When I was younger our house had many such leaks. The house was literally rotting around us, but we didn't have the money to fix it. It created a deep impression on me. To this day I would much rather spend money on things like roofs and caulking than on other things like electronics or carpeting.

During a particularly strong thunderstorm here in Tucson a few months back, I noticed a drip on the inside of one of the windows. You can't imagine how much that bothered me. It meant that water was getting inside the framing of the house. Where the leak was I have no idea. That's one of the problems with tile roofs -- the purpose of the tile is not to be the complete weather barrier, but rather to sheet off most of the water. There's a tar-paper layer under it that's supposed to be the weather barrier. But if that has a leak somewhere there's almost no way to figure out where it is, short of taking up the whole tile roof.
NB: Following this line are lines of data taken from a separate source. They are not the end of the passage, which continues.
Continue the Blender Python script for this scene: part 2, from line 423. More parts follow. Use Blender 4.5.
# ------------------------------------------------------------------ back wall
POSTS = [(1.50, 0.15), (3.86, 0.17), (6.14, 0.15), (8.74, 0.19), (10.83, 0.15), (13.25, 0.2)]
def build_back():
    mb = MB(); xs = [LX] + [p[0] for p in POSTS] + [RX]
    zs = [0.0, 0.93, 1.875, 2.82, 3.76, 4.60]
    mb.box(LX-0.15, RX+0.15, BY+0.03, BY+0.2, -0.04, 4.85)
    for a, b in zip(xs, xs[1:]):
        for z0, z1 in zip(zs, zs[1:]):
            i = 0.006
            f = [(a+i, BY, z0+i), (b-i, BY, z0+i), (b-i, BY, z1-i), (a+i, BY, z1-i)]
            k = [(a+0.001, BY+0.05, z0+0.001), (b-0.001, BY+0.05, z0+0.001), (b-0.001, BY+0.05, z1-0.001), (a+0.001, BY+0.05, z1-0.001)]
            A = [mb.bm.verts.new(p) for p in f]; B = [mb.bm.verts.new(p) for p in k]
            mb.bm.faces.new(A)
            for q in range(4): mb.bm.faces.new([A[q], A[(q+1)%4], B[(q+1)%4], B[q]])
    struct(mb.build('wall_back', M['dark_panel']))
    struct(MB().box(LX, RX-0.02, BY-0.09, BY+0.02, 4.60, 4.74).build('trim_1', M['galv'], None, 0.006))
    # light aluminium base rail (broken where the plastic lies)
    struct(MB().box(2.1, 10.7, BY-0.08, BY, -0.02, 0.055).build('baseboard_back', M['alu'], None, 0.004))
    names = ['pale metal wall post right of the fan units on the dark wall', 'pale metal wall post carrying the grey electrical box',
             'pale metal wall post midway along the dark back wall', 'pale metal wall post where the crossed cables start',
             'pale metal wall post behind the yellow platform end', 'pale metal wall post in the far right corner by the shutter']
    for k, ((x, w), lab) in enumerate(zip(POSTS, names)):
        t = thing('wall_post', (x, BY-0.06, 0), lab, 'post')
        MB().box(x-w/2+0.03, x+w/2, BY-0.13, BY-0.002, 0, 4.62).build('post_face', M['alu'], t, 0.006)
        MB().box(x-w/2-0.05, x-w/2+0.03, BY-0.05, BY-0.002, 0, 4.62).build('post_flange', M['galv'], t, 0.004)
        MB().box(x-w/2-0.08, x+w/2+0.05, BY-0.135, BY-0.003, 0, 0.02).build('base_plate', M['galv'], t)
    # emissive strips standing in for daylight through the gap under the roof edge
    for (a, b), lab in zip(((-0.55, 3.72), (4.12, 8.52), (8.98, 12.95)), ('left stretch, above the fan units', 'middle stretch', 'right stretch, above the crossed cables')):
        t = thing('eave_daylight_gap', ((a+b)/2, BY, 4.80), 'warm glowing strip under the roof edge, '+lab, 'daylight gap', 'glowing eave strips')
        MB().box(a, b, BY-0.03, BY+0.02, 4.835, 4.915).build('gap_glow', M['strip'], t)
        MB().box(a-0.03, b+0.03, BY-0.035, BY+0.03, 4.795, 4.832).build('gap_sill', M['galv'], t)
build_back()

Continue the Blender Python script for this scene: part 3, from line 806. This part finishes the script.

Subsequent rains yielded no drips from the window, so I'm going to assume that it was some weird case of water being blown into a crevice somewhere. Normal rains would not produce that ... that's my hope.

The other thing about Arizona -- aside from there being relatively little rain -- is that the humidity is so low any water that does get into the framing probably dries out long before any persistent moisture can accumulate. Rot comes from the wood being wet for a sustained period of time, not necessarily from it simply being wet.